10/28: How the Human Animal Got its Groove (or, if I'm so musical, why can't I sing?)  Guest lecture - Dr. Lili Levinowitz from Music Education.

11/2: Musical expression and musical meaning.  Does music mean anything?  And if so, how?  Readings: Langer, "Feeling and Form", pp. 221-237 in Ross. Critical essay 2: final draft due.

11/4: Musical Expression and musical meaning (cont.) Stravinsky entry on web-site; Jenefer Robinson, "The Expression and Arousal of Emotion in Music" (class handout). Listening assignments: Debussy, La Mer or Stravinsky, Rite of Spring; Bach Toccata and Fugue in C major.

11/9: Performance and improvisation, cont.  Reading assignment: TBA. Listening assignment TBA.

11/11: Commercialism and the arts: the case of popular music.  Reading Assignment: Adorno, “On the Fetish-character in Music and the Regression of Listening”, in Ross, 539-548

11/16: Popular music (cont.)  Discussion of Wilson, Let's Talk about Love, with examples provided by the class. Supplementary  Reading Assignment: "Art and Money" by Paul Mattick (on Blackboard). Listening Assignment - find examples to illustrate your thoughts about Wilson!
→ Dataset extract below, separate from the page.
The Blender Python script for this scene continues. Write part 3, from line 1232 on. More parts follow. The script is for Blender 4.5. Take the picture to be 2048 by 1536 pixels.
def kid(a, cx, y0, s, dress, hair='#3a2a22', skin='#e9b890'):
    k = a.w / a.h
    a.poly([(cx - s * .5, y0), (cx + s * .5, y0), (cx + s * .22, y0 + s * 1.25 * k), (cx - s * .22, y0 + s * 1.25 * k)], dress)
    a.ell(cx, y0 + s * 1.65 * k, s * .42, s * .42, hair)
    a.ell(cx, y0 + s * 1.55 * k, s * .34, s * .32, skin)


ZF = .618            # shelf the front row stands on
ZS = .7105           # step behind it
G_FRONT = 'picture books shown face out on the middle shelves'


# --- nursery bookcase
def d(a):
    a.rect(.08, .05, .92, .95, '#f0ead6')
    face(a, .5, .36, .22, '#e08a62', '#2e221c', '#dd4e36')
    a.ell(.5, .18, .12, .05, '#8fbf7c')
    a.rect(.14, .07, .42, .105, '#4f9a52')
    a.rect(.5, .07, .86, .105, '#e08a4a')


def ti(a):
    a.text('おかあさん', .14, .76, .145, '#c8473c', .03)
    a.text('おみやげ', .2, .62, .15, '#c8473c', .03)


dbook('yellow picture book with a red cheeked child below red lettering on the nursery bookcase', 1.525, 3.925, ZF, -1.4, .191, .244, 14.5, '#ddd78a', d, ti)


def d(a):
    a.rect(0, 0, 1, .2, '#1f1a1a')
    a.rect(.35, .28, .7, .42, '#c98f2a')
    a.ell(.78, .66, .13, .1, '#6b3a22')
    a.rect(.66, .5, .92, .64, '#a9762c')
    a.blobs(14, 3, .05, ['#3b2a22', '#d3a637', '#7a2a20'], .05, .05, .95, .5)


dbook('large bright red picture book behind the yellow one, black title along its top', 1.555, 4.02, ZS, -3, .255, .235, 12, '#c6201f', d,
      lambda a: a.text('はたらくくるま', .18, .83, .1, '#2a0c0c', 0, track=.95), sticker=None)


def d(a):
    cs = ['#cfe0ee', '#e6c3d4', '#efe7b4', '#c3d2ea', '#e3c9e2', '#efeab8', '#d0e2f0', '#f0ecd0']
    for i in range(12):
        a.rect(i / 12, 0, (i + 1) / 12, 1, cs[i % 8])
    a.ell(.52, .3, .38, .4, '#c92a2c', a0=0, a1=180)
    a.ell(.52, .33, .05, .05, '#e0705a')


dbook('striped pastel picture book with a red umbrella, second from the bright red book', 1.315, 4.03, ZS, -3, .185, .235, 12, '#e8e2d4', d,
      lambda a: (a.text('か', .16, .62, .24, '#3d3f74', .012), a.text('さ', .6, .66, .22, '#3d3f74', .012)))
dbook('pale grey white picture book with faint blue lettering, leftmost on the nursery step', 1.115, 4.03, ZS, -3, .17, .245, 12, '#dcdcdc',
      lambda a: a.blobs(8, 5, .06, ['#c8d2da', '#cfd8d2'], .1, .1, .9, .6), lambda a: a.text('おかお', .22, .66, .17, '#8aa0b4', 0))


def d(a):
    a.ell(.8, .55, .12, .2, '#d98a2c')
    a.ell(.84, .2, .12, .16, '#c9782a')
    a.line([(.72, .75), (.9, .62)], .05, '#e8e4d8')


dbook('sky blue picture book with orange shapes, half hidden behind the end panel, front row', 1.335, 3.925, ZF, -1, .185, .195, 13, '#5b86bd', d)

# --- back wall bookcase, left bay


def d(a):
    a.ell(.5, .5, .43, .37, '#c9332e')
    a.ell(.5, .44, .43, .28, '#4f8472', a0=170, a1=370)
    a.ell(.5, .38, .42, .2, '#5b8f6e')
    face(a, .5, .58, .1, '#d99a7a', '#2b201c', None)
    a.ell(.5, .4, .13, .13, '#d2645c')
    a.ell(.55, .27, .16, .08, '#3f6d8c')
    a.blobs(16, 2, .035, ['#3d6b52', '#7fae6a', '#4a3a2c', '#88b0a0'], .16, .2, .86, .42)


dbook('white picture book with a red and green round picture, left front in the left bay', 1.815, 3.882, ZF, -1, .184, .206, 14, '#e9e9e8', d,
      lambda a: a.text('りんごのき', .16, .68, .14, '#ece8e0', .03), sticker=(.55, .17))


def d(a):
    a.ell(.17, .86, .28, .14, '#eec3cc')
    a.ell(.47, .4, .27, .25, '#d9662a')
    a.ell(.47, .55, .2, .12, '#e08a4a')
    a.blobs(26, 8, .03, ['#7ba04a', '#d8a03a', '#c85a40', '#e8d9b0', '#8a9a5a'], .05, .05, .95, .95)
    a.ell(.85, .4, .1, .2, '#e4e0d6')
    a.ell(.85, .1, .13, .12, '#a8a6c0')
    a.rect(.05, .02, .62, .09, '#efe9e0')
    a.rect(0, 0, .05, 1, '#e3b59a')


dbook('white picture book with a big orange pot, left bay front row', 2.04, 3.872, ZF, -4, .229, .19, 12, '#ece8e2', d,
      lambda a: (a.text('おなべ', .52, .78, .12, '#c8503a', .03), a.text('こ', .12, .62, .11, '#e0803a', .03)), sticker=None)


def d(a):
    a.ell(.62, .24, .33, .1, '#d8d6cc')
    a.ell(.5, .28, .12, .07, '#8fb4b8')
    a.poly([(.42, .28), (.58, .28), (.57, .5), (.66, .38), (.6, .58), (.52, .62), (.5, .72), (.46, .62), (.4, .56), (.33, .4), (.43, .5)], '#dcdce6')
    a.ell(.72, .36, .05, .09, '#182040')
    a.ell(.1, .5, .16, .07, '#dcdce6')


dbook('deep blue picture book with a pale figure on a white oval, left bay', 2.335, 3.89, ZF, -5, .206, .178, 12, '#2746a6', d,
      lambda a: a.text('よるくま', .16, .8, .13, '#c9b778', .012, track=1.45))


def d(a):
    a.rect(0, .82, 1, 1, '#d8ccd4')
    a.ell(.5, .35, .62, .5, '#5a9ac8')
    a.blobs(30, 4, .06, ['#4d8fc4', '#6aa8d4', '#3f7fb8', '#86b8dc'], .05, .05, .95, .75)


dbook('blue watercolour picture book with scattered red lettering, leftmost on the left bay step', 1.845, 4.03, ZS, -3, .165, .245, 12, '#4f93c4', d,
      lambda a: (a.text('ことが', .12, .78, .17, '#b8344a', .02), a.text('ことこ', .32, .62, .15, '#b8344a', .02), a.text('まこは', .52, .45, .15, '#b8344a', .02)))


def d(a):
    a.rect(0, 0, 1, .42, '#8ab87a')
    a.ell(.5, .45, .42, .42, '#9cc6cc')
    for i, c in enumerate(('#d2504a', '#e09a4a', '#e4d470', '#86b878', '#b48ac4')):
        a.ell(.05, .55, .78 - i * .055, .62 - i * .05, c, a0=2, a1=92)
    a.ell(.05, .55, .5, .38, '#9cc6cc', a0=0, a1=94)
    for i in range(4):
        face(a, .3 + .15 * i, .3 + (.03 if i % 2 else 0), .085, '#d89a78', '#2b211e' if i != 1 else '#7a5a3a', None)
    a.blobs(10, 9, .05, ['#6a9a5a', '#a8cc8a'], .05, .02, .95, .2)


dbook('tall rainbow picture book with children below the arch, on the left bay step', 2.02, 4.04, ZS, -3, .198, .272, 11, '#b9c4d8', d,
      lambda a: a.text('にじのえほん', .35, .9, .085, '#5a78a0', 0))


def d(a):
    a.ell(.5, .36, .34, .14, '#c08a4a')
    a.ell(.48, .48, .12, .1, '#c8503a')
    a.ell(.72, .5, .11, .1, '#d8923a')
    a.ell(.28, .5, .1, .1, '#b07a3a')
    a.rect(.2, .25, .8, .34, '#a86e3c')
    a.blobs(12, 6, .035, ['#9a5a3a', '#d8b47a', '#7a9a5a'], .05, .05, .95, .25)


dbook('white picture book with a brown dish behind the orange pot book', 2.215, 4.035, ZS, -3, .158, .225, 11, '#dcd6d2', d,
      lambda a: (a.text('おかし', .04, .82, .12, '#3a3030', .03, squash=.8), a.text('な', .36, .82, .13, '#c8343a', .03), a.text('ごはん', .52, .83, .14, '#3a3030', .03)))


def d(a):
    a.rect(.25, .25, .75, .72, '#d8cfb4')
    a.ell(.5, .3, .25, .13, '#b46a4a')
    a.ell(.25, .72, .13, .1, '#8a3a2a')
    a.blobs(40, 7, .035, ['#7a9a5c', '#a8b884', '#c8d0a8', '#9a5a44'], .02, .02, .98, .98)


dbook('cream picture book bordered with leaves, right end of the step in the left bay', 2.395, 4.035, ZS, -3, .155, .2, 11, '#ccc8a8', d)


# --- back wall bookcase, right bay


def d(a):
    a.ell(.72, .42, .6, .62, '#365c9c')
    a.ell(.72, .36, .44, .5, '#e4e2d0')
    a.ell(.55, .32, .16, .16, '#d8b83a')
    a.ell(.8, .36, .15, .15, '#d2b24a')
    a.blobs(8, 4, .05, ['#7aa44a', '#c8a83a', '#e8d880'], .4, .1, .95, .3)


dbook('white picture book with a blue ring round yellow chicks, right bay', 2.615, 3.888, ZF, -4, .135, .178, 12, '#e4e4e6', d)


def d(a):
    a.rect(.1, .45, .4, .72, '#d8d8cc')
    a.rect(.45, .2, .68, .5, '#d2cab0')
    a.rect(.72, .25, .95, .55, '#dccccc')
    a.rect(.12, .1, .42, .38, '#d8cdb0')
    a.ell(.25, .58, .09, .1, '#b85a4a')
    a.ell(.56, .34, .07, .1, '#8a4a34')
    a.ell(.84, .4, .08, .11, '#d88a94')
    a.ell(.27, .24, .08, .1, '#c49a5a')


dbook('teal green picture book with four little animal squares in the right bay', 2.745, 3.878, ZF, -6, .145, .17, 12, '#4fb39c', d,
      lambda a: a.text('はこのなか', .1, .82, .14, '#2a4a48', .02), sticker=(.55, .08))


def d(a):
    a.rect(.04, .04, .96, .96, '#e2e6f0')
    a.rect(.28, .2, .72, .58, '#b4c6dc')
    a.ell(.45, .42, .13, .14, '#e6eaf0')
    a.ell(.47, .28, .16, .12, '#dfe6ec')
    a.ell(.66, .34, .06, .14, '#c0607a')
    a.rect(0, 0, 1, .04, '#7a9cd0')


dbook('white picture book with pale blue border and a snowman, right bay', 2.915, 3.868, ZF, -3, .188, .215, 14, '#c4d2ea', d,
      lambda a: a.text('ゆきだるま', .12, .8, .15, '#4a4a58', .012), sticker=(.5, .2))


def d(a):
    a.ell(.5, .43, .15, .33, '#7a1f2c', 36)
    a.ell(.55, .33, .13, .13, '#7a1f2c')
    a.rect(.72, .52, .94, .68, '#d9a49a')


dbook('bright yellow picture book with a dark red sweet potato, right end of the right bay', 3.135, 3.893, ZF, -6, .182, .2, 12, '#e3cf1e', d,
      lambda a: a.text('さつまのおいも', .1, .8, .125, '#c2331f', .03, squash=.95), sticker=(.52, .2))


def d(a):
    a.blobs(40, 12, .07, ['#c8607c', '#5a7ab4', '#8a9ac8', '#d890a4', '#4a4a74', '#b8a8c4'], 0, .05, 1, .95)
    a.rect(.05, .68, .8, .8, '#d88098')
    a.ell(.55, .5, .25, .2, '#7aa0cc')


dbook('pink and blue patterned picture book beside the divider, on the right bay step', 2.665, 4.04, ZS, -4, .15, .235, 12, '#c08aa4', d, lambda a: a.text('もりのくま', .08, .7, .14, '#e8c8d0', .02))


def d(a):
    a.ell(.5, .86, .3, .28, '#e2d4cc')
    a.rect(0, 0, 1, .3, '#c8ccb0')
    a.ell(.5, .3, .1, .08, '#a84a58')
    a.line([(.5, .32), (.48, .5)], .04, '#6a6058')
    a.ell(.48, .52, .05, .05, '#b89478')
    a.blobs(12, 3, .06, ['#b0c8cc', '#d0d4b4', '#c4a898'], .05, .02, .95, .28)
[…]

11/18: Literature and theories of interpretation, part I.  Reading assignments: Balzac short story "The Unknown Masterpiece", & Danto introduction.

11/23: Literature and theories of interpretation, part II.  Reading assignments: Hirsch, "Validity in Interpretation", in Ross, pp. 331-349, Gadamer, selection from Truth and Method, in Ross, pp. 349-383

11/30:  Philosophy and poetry   The art of poetry.  Project rough draft due.

12/2: Poetry Day Readings and discussion.  Bring your favorites!

12/7: Philosophy at the movies: discussion of the art of film.  Reading assignment: Walter Benjamin, "The Work of Art in the Age of its Mechanical Reproduction" Viewing assignment: The Age of Innocence (film by Martin Scorsese).

12/9: Philosophy on televison: Guest lecture by David Biancouli from RTF department, with discussion to follow.

12/14: Project presentations.

12/14: Project final draft due.

12/18 (2:45-4:45 p.m.) Overflow period for final presentations.